Nous devons la bouillonnante association écossaise des Simple Minds aux deux tenants du titre, toujours fidèles à leur poste depuis 1975, Charlie Burchill et Jim Kerr. En fait, la formation existe déjà à cette époque, mais ne sera rebaptisée qu’en 1978. La musique affectionnée par ces rockers atypiques est plus un métissage de courants stylistiques variés, qu’une mouvance de la New-Wave FM à l’ouvrage au début des années 80. Au moins, on peut dire cela à l’aune des sonorités et des méthodes propres aux premiers albums, avant "New Gold Dream", qui va cimenter quant à lui une production artistique plus accessible, et confirmer le potentiel commercial du groupe. Il est vrai aussi que par certains élans caverneux, la griffe de Simple Minds rappelle un peu celle de Depeche Mode, mais on notera que la New-Wave pratiquée par ce dernier a cherché très tôt, elle aussi, à se démarquer des standards pop-FM.
"Empires And Dance" est un opus situé à la frontière du Rock expérimental et d’une expressivité musicale en quête de raffinements. Nouvelle vague oblige, les cordes électriques restent à l’arrière-plan, la basse assure l’escorte gutturale, alors que claviers et percussions se partagent le devant de la scène, échangeant parfois leur rôle, et nourrissant les ferments d’un laboratoire sonore où vont germer des substances inédites. Techniquement, c’est parfait. Sur le plan émotionnel, la productivité est indéniable, même si tout le monde n’y trouvera pas son compte. En fait, la majorité des titres obéissent à la même logique : une ligne rythmique ou synthétique aliénante, mais ponctuée d’éveils mélodiques d’un impact de pavé dans la mare, ou au contraire ascendants. En tout cas, l’emprise cérébrale fait mouche presque à chaque fois.
Ainsi, 'I Travel' est une déferlante de roulements électroniques en doublage d’une course de percussions effrénées, ni mélodieuse ni vraiment atone, et qui brusquement voit les Empires de Simple Minds s’élever et étaler puissance et mégalomanie, lorsque retentit le chant du refrain telle une ahurissante embardée de Glam Rock souverain.

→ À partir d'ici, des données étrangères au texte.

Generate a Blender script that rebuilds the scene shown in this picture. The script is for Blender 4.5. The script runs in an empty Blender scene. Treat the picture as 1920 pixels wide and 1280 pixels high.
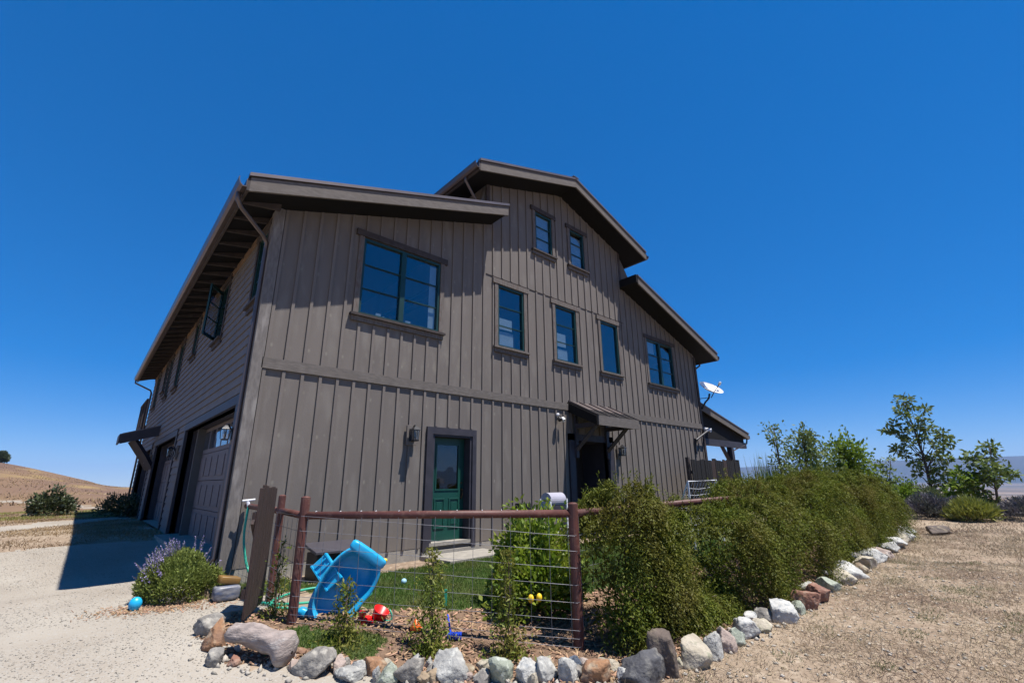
import bpy, math, random
import numpy as np
from mathutils import Vector, Matrix, noise as mnoise

random.seed(7)
RNG = np.random.default_rng(11)
SC = bpy.context.scene
COL = SC.collection

# ------------------------------------------------------------------ camera, sky, sun, exposure
cam_d = bpy.data.cameras.new('camera')
cam = bpy.data.objects.new('camera', cam_d)
COL.objects.link(cam)
CAM = Vector((-1.7415, -8.1821, 1.5))
yaw, pit, rol = 0.736205, 0.296892, -0.010113
fw = Vector((math.sin(yaw)*math.cos(pit), math.cos(yaw)*math.cos(pit), math.sin(pit)))
rt = Vector((math.cos(yaw), -math.sin(yaw), 0))
up = rt.cross(fw)
rt2 = rt*math.cos(rol)+up*math.sin(rol)
up2 = -rt*math.sin(rol)+up*math.cos(rol)
cam.matrix_world = Matrix(((rt2.x, up2.x, -fw.x, CAM.x), (rt2.y, up2.y, -fw.y, CAM.y), (rt2.z, up2.z, -fw.z, CAM.z), (0, 0, 0, 1)))
cam_d.sensor_width = 36.0
cam_d.lens = 36.0*861.77/1920.0
cam_d.clip_start = 0.05
cam_d.clip_end = 40000
SC.camera = cam

SUN = Vector((0.152, -0.346, 1.0)).normalized()
world = bpy.data.worlds.new('World')
SC.world = world
world.use_nodes = True
wn = world.node_tree
for n in list(wn.nodes):
    wn.nodes.remove(n)
w_out = wn.nodes.new('ShaderNodeOutputWorld')
w_bg = wn.nodes.new('ShaderNodeBackground')
w_sky = wn.nodes.new('ShaderNodeTexSky')
w_sky.sky_type = 'NISHITA'
w_sky.sun_disc = False
w_sky.sun_elevation = math.asin(SUN.z)
w_sky.sun_rotation = math.atan2(SUN.x, SUN.y)
w_sky.altitude = 2500
w_sky.air_density = 0.8
w_sky.dust_density = 0.1
w_sky.ozone_density = 5.0
w_gm = wn.nodes.new('ShaderNodeGamma')
w_gm.inputs[1].default_value = 0.55
w_hs = wn.nodes.new('ShaderNodeHueSaturation')
w_hs.inputs['Hue'].default_value = 0.512
w_hs.inputs['Saturation'].default_value = 1.98
w_hs.inputs['Value'].default_value = 1.04
w_bg.inputs['Strength'].default_value = 0.15
wn.links.new(w_sky.outputs[0], w_gm.inputs[0])
wn.links.new(w_gm.outputs[0], w_hs.inputs['Color'])
wn.links.new(w_hs.outputs[0], w_bg.inputs['Color'])
wn.links.new(w_bg.outputs[0], w_out.inputs[0])

sun_d = bpy.data.lights.new('sun', 'SUN')
sun_d.energy = 4.1
sun_d.angle = math.radians(0.5)
sun_d.color = (1.0, 0.955, 0.89)
sun_o = bpy.data.objects.new('sun', sun_d)
COL.objects.link(sun_o)
sun_o.location = (5, -10, 30)
sun_o.rotation_euler = SUN.to_track_quat('Z', 'Y').to_euler()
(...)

Suspension provisoire de la méthode, avec l’orientalisant et rampant 'Today I Died Again', sur lequel Jim Kerr adopte une démarche vocale quasi gothique… Nous avions dit New-Wave ? Ce morceau est lui aussi une réussite, à tous points de vue : ambiance hypnotique prégnante, chant oppressant, arrangements impeccablement millimétrés. Le bal étrange reprend, avec la rythmique multi-instrumentale et désincarnée de 'Celebrate', parsemée d'un refrain incantatoire effectivement très en phase avec l’évocation d’une célébration occulte. Puis c'est le tour de 'This Fear Of Gods', une sorte de danse macabre où les transes chantées de Jim, hachées, torturées, élimées, dupliquées sur elles-mêmes, se confondant à de grinçantes et terrifiantes sonorités, se révèlent proprement inhumaines. Une descente aux enfers réfrénée tout à coup par un saxophone salvateur, tel un ange-guerrier s’élevant farouchement en face du démon. Et 'Capital City' de renchérir avec la mise en boucle de son gimmick électro totalement anesthésié, lui-même transpercé par l’eureka lumineux d’un onctueux vibrato de mellotron.
L’expérimentation est poussée à son paroxysme avec 'Twist/Run/Repulsion', un modèle de dissonance et de narration syncopée, décrétant le chaos instrumental, et sur fond de réflexions en langue de Molière qu’une voix féminine égrène de manière totalement monocorde… et surtout, sans jamais pratiquement achever son propos ! Se pouvait-il qu’elle fût maintenant si bienveillante et attentionnée pour lui ? Il gravit à grands pas l’escalier, se transporte…
La quintessence d’ "Empires And Dance", par nature, ne saurait prétendre à l’universalité. Il n’y aura pas de succès commercial pour cet album, et il faut bien avouer qu’il n’est pas possible de réfuter, dans la logique de l’auditoire majoritaire, les arguments qui s’opposeront à son anticonformisme assez radical. Pour les autres, lorsque le disque repasse dans le lecteur, ce n’est jamais anodin, car quelque chose de surréaliste se reproduit à chaque fois.